Me atrevo a decir que para muchos cristianos de hoy, los que vivimos nuestra fe de una forma un tanto plácida y acomodada, estas palabras nos suenan un poco extrañas.  Seguro que los que se saben perseguidos tienen una experiencia diferente.  Pero eso no quiere decir que no nos paralizan muchos temores: al simple cambio, a no ser significativos ni relevantes socialmente, a perder prestigio o buena fama, a no controlar ciertas cosas, a perder nuestras comodidades… Si no tuviéramos miedos seríamos totalmente libres y no nos importaría arriesgar lo que fuera para anunciar el Evangelio.  La creatividad y el riesgo del anuncio no tendrían cortapisas.

Lo peor del miedo es que nos paralice, nos endurezca el corazón y apague la bondad que Dios ha puesto en cada uno.  Debemos recuperar esa sana imprudencia de la juventud, la que permite soñar, buscar ideales, arriesgar la vida.  Y eso sólo es posible desde la confianza en Dios.  ¿Qué más da lo que pueda ocurrir? “Un discípulo no es más que su maestro”.  Vivamos y proclamemos sin miedo que sí, que es posible la fraternidad y el bien para todos.  La fe ha de abrirnos a la esperanza, esa que ponemos plenamente en Dios.  Porque nos sabemos en sus manos y que El siempre cuidará de los suyos.

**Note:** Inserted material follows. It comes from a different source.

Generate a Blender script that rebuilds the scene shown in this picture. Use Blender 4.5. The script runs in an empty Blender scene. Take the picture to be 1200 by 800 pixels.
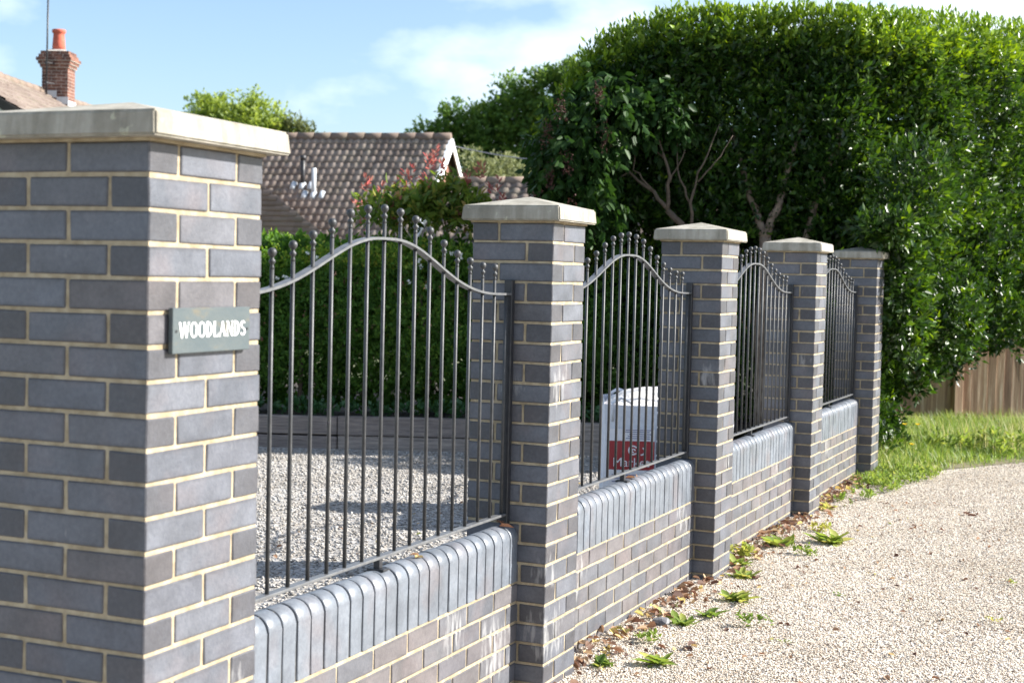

Si nos sentimos entrañablemente amados por Dios, así como somos, sin más, entonces seremos capaces de dar lo mejor que Él ha puesto en nosotros, de vivir desde nuestra bondad y verdad.  Y podremos también construir una fraternidad donde cada cual pueda sentirse en paz, aceptado, alegre, vivo, él mismo, amado y bendecido.